12 Kommentare zu “Aus dem Maschinenraum: Stopfbuchse nachziehen und abdichten

  1. Jürgen Schüler

    Hallo Julian, bei unserem Boot sind die Stopfbuchsen nicht gefettet, sondern wassergekühlt, sie werden von zugeführtem Kühlwasser umspült. Im Winterlager habe ich die Buchsen nach Gefühl etwas fester angezogen. „Gefühl“ heißt hier, dass ich die Wellen mit der Hand gedreht habe, um zu spüren, wie fest die Buchsen zupacken. Ich weiß nicht, ob das im Wasser liegend genau so geht, weil das Wasser die Schiffsschrauben sicherlich bremst bei so einer hin- und her-Bewegung. Aber du könntest das ja mal probieren. Unsere Buchsen sind jetzt nahezu trocken (ein bisschen Wasser muss ja sein, wie du richtig schreibst), mein „Drehgefühl“ schien zu passen.

    1. Julian Buß

      Moin Jürgen,

      ich hab probiert, an der Welle zu drehen, aber das geht im Wasser zu schwer – der Propeller ist ziemlich groß… bei der Xenia konnte ich die Welle auch im Wasser noch drehen.

      Gruß,
      Julian

  2. Fritz Guenter Drillich

    Hat mir viel gegeben das ganze hier.
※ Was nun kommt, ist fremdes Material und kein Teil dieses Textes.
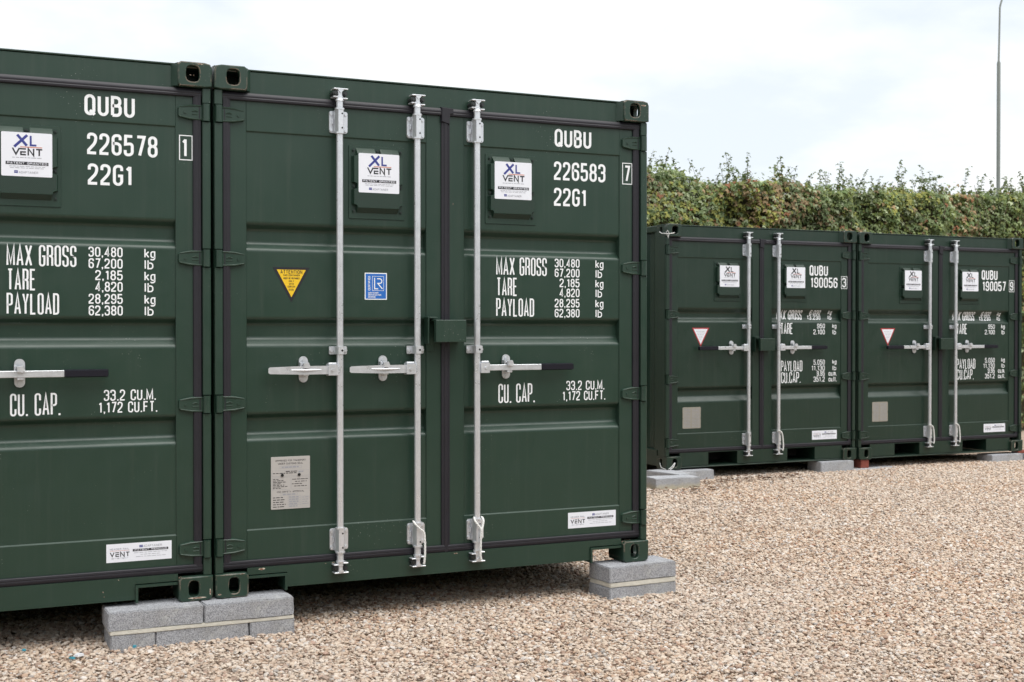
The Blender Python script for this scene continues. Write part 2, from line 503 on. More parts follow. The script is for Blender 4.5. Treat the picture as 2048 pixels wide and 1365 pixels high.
# ------------------------------------------------------------------ stroke lettering (built as flat printed strips)
r_ = 1
GL = {  # closed flag, then points; a third value rounds that corner
 'O': [(1, [(0, 0, 1), (1, 0, 1), (1, 1, 1), (0, 1, 1)])], 'Q': [(1, [(0, 0, 1), (1, 0, 1), (1, 1, 1), (0, 1, 1)]), (0, [(.5, .2), (1.1, -.04)])],
 'U': [(0, [(0, 1), (0, 0, 1), (1, 0, 1), (1, 1)])],
 'B': [(0, [(0, 0), (0, 1), (.95, 1, 1), (.95, .53, 1), (0, .53)]), (0, [(0, 0), (1, 0, 1), (1, .53, 1), (.3, .53)])],
 'G': [(0, [(1, .74), (1, 1, 1), (0, 1, 1), (0, 0, 1), (1, 0, 1), (1, .47), (.5, .47)])],
 'M': [(0, [(0, 0), (0, 1), (.5, .1), (1, 1), (1, 0)])], 'A': [(0, [(0, 0), (.5, 1), (1, 0)]), (0, [(.18, .27), (.82, .27)])],
 'X': [(0, [(0, 0), (1, 1)]), (0, [(0, 1), (1, 0)])], 'R': [(0, [(0, 0), (0, 1), (1, 1, 1), (1, .49, 1), (0, .49)]), (0, [(.45, .49), (1, .44, 1), (1, 0)])],
 'S': [(0, [(1, .73), (1, 1, 1), (0, 1, 1), (0, .54, 1), (1, .46, 1), (1, 0, 1), (0, 0, 1), (0, .27)])],
 'T': [(0, [(0, 1), (1, 1)]), (0, [(.5, 1), (.5, 0)])], 'E': [(0, [(1, 1), (0, 1), (0, 0), (1, 0)]), (0, [(0, .53), (.85, .53)])],
 'F': [(0, [(1, 1), (0, 1), (0, 0)]), (0, [(0, .53), (.85, .53)])], 'P': [(0, [(0, 0), (0, 1), (1, 1, 1), (1, .45, 1), (0, .45)])],
 'Y': [(0, [(0, 1), (.5, .45), (1, 1)]), (0, [(.5, .5), (.5, 0)])], 'L': [(0, [(0, 1), (0, 0), (1, 0)])],
 'D': [(1, [(0, 0), (1, 0, 1), (1, 1, 1), (0, 1)])], 'C': [(0, [(1, .7), (1, 1, 1), (0, 1, 1), (0, 0, 1), (1, 0, 1), (1, .3)])],
 'I': [(0, [(.5, 0), (.5, 1)])], 'N': [(0, [(0, 0), (0, 1), (1, 0), (1, 1)])], 'V': [(0, [(0, 1), (.5, 0), (1, 1)])],
 'H': [(0, [(0, 0), (0, 1)]), (0, [(1, 0), (1, 1)]), (0, [(0, .52), (1, .52)])], 'W': [(0, [(0, 1), (.27, 0), (.5, .8), (.73, 0), (1, 1)])],
 '0': [(1, [(0, 0, 1), (1, 0, 1), (1, 1, 1), (0, 1, 1)])], '1': [(0, [(.72, 0), (.72, 1)]), (0, [(.05, .80), (.7, .97)])],
 '2': [(0, [(0, .74), (0, 1, 1), (1, 1, 1), (1, .58, 1), (0, .14), (0, 0), (1.05, 0)])],
 '3': [(0, [(0, .76), (0, 1, 1), (1, 1, 1), (1, .53, 1), (.35, .53)]), (0, [(.35, .53), (1, .53, 1), (1, 0, 1), (0, 0, 1), (0, .24)])],
 '4': [(0, [(.74, 0), (.74, 1), (0, .26), (1.06, .26)])], '5': [(0, [(1, 1), (.06, 1), (.03, .56), (1, .62, 1), (1, 0, 1), (0, 0, 1), (0, .25)])],
 '6': [(0, [(1, .76), (1, 1, 1), (0, 1, 1), (0, 0, 1), (1, 0, 1), (1, .57, 1), (0, .57)])], '7': [(0, [(0, 1), (1, 1), (.34, 0)])],
 '8': [(1, [(0, 0, 1), (1, 0, 1), (1, .53, 1), (0, .53, 1)]), (1, [(.04, .53, 1), (.96, .53, 1), (.96, 1, 1), (.04, 1, 1)])],
 '9': [(0, [(0, .24), (0, 0, 1), (1, 0, 1), (1, 1, 1), (0, 1, 1), (0, .43, 1), (1, .43)])],
 'k': [(0, [(0, 0), (0, 1.1)]), (0, [(1, .74), (.06, .33)]), (0, [(.3, .45), (1, 0)])],
 'g': [(0, [(1, 0), (0, 0, 1), (0, .74, 1), (1, .74), (1, -.32, 1), (0, -.32, 1), (0, -.2)])],
 'l': [(0, [(.5, 0), (.5, 1.1)])], 'b': [(0, [(0, 1.1), (0, 0), (1, 0, 1), (1, .74, 1), (0, .74)])],
 'c': [(0, [(1, .52), (1, .74, 1), (0, .74, 1), (0, 0, 1), (1, 0, 1), (1, .2)])], 'u': [(0, [(0, .74), (0, 0, 1), (1, 0), (1, .74)])],
 'm': [(0, [(0, 0), (0, .74), (1, .74, 1), (1, 0)]), (0, [(.5, .74), (.5, 0)])], 'f': [(0, [(.3, 0), (.3, 1, 1), (1, 1)]), (0, [(0, .7), (.9, .7)])],
 't': [(0, [(.35, 1), (.35, 0, 1), (1, 0)]), (0, [(0, .72), (.9, .72)])],
}
GW = {'1': .72, 'I': .3, 'l': .3, '.': .36, ',': .36, ' ': .62, 'M': 1.3, 'W': 1.45, 'A': 1.1, 'X': 1.1, 'V': 1.1, 'Y': 1.05, 'm': 1.3, 'f': .6, 't': .6}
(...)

Hab genau diese Probleme bei mir an der Stopfbuchs sowie in der Bilge. Das Boot liegt im Wasser. Werde zunächst die Methode mit dem Putzlappen wählen. Danach irgendwann nachziehen. Wenn das Boot einmal aus dem Wasser ist, natürlich die Dichtung erneuern.

  3. Stefan

    Hallo Julian,
    vielen Dank für den sehr interessanten Arrikel. Ich verstehe, dass das Arbeiten an der Stoffbuchse bei einem Boot im Wasser nicht ungefährlich ist (Wassereinbruch). Wie ist das, wenn ich den Motor mit Getriebe ausbaue, die Welle mit Stoffbuchse aber in Ruhe lasse. Droht da auch Gefahr?

    1. Julian Buß

      Eine gute Frage. Wenn die Welle verlässlich fixiert ist wäre meine spontane Meinung, dass nichts passieren kann. Sicher bin ich da aber keinesfalls. Ich würde Michael Herrmann von Yachtinside fragen, der kann dir eine definitive Antwort geben.